(Records with scene code)
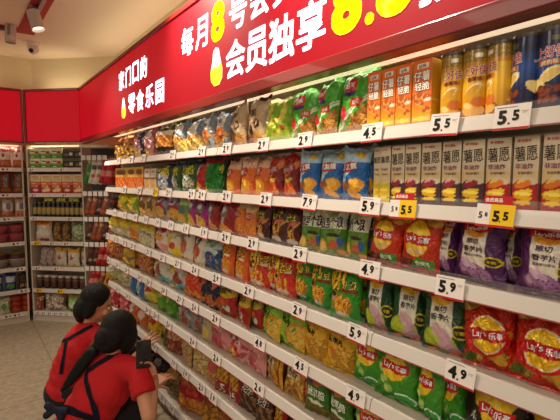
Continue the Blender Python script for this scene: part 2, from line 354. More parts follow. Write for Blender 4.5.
# second shelf
carton('goldorange', 'gold topped orange snack carton', [('b', '#d0501a'), ('r', 0, .55, 1, 1, '#d8a94c'), ('e', .5, .78, .4, .1, '#7a4a14'), ('n', 0, .1, 1, .5, 50, .3, '#e8a040'), ('r', 0, 0, 1, .06, '#c8a060')], .1, .18, .05, 26, '#b8862c')
carton('whitebrown', 'white topped snack carton with a yellow picture', [('b', '#d8cdb8'), ('r', .1, .08, .9, .5, '#c8882c'), ('r', 0, .5, 1, .6, '#7a4a24'), ('n', .1, .08, .9, .5, 50, .4, '#f0d080'), ('e', .5, .85, .3, .06, '#b0785c')], .06, .16, .05, 24, '#c8bba4')
bag('navylogo', 'navy bag with white bowl', [('b', '#1c2858'), ('r', 0, .6, 1, .86, '#2c3a20'), ('e', .5, .35, .35, .3, '#d8d8d0'), ('n', 0, .05, 1, .5, 40, .6, '#3a5ca8'), ('t', '妙脆', .5, .74, .75, '#e8d83c', 0, .04)], .11, .175)
bag('greenlogo', 'dark green bag with white flowers', [('b', '#1f4a1c'), ('e', .45, .35, .3, .25, '#d8d4cc'), ('e', .7, .25, .2, .18, '#c8a8a0'), ('n', 0, 0, 1, .5, 40, .5, '#4a8a24'), ('r', 0, .9, 1, 1, '#1c3468'), ('t', '妙脆', .5, .7, .75, '#e0d42c', 0, .04)], .13, .18)
bag('redwhite', 'red foil bag with white stripe', [('b', '#b01c1c'), ('p', [(0, .35), (.6, .95), (.3, 1), (0, .8)], '#d8c8c0'), ('e', .4, .18, .35, .2, '#d89a2c'), ('r', 0, .95, 1, 1, '#9a2018')], .12, .175, m='foil')
bag('greenfoil', 'crumpled plain green foil bag with red tip', [('b', '#167a22'), ('r', 0, .82, 1, 1, '#c03028'), ('r', 0, .72, .3, .84, '#b8c8b8'), ('d', 1, 0, .25, '#d8b848')], .13, .19, .06, m='foil', cr=1.8)
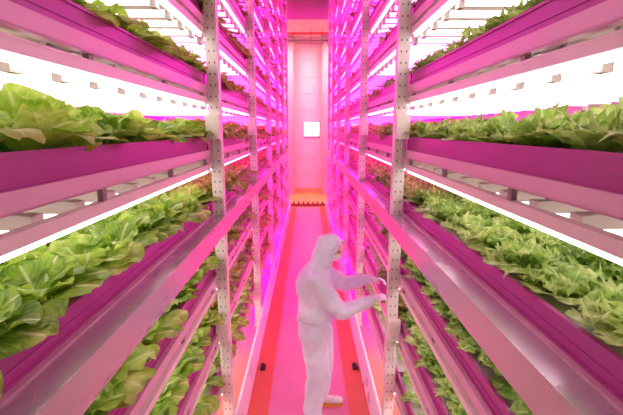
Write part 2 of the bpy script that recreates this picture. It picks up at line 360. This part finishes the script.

What needs to be done:
Say how many lines above contain the string "Write". Answer with the number only.

Reply to the exercise:
2